Harold Fraser-Simson (15 August 1872 – 19 January 1944), was an English composer of light music, including songs and the scores to musical comedies. His most famous musical was the World War I hit, The Maid of the Mountains, and he later set numerous children's poems to music, especially those of A. A. Milne.

Fraser-Simson was born in London, the second child and eldest son of an East Indies merchant, Arthur Theodore Simson and his wife, Jane Anne Catherine née Fraser, of Reelig, Scotland. He was educated at Charterhouse School, then at Dulwich College, then at King's College London and in France. As a young man he joined a ship-owning firm in London before turning to music as a full-time occupation in his early forties.

Fraser-Simson published his first song, "My Sweet Sweeting", in 1907. His first theatre score was for the 1911 musical Bonita, with a libretto by Walter Wadham Peacock, which played at Queen's Theatre.

Fraser-Simson's biggest success was the score for the operetta The Maid of the Mountains, which played at Daly's Theatre in London in 1917 and finally closed after 1,352 performances.

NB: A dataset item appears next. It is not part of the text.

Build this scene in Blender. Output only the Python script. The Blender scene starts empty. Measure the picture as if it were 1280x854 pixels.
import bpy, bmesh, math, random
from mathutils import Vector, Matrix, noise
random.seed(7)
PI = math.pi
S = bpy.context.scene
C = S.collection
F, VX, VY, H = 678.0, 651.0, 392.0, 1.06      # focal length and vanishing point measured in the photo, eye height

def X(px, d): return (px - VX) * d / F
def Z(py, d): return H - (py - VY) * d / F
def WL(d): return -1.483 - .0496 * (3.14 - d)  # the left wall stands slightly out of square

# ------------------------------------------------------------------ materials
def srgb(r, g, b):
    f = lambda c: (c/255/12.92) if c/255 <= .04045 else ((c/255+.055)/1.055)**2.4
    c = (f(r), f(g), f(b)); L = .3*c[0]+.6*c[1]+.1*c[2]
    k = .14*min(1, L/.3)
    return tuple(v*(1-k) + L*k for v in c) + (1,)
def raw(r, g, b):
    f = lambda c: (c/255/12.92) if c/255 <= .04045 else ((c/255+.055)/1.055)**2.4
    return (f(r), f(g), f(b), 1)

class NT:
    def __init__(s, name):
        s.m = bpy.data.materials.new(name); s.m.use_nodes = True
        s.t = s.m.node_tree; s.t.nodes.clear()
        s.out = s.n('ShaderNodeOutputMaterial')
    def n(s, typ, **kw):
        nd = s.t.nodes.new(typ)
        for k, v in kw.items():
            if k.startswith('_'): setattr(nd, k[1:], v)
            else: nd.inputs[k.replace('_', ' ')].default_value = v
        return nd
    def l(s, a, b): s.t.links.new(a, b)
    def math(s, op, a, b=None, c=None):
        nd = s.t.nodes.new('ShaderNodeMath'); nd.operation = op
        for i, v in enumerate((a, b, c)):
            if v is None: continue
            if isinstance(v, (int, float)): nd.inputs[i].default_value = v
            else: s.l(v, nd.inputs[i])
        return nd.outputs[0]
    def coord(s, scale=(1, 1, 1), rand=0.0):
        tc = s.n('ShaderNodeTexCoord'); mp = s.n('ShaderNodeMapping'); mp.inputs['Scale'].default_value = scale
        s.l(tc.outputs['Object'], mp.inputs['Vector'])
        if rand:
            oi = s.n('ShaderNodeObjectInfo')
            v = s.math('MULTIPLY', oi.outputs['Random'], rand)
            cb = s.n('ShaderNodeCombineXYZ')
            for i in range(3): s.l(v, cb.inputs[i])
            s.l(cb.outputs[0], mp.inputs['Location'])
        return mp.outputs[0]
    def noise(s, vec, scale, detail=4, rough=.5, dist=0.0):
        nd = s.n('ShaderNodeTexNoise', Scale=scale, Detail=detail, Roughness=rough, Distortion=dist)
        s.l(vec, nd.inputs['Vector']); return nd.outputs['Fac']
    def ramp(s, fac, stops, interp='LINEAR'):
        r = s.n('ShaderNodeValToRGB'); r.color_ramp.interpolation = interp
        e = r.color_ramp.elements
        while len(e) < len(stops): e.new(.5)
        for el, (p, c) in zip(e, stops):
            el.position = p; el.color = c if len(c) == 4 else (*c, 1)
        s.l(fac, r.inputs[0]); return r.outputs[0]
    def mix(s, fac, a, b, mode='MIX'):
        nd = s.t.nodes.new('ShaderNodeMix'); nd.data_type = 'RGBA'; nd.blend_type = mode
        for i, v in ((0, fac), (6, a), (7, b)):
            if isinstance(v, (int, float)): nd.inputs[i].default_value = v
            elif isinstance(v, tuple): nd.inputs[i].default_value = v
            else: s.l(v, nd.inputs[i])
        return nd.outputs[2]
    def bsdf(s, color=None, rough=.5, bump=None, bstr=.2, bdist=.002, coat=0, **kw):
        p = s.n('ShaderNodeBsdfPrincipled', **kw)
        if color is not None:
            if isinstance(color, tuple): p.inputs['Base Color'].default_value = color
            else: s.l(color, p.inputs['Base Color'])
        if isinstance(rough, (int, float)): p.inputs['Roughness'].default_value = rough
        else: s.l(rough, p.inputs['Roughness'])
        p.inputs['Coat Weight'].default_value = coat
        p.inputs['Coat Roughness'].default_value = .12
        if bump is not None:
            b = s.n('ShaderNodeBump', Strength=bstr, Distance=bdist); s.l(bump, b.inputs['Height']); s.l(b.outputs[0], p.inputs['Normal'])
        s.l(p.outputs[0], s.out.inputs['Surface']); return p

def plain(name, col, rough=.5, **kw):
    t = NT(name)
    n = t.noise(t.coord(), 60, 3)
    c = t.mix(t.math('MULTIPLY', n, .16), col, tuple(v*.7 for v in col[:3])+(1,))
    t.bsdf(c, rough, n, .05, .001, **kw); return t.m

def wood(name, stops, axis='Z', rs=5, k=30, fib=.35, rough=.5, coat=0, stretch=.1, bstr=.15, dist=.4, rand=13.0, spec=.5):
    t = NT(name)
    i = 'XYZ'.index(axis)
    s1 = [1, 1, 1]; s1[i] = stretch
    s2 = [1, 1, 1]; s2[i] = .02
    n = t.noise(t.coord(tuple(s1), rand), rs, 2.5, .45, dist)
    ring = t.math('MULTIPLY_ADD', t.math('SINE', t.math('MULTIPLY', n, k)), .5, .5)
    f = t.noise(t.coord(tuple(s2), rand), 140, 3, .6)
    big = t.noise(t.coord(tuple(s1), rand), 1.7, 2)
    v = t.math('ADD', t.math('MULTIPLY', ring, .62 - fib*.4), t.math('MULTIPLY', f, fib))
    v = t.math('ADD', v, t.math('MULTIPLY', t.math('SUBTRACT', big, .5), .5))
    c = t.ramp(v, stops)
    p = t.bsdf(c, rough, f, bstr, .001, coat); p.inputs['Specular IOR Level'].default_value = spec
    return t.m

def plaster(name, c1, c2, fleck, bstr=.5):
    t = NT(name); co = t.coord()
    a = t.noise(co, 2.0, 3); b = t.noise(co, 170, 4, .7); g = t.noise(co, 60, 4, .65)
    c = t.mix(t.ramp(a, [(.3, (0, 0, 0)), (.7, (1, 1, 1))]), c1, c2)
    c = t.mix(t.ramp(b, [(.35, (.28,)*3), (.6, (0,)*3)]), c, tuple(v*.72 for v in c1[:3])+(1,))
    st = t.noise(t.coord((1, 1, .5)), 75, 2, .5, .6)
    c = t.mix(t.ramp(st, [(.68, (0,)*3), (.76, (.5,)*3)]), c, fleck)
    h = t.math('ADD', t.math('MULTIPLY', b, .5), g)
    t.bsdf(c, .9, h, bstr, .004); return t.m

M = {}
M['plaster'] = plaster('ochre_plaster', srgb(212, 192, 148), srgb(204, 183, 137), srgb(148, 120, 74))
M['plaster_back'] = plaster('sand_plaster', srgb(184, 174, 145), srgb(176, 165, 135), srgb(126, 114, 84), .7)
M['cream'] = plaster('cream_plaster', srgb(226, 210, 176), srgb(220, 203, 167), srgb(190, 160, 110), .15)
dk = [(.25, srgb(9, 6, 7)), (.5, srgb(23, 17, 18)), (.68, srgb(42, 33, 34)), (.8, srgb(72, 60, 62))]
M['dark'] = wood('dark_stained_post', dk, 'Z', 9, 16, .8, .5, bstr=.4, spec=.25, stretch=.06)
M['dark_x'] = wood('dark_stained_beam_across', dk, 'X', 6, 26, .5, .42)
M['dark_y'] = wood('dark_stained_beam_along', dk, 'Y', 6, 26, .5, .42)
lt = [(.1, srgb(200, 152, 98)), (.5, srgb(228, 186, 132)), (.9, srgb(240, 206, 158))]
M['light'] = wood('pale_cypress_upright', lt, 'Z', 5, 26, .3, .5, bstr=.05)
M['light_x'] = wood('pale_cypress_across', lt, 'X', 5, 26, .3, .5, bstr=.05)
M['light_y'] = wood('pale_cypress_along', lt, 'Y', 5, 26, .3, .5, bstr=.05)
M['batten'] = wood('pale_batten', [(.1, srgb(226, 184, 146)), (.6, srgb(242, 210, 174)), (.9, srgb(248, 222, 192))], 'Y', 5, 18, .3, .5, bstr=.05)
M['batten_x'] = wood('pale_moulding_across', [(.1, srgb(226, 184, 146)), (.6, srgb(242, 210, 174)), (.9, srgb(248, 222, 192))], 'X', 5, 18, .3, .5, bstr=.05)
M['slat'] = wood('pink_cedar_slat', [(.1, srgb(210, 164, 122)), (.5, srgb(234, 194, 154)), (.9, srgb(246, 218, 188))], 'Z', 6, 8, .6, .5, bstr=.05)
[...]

This was, at the time, a phenomenal run second only to that of Chu Chin Chow. Several songs from this work (not all of them by Fraser-Simson) have remained "standards" ever since. Fraser-Simson's best-known songs for this show included "Love will Find a Way", "Farewell" and "Husbands and Wives".The Maid of the Mountains has been frequently revived by both professional and amateur groups and was filmed in 1932. It was one of the three most important musical hits of the London stage during World War I (the other two being a revue, The Bing Boys Are Here and the musical Chu Chin Chow). Music or scenes from all of these have been included as background in many films set in this period, and they remain intensely evocative of the "Great War" years. Audiences wanted light and uplifting entertainment during the war, and these shows delivered it.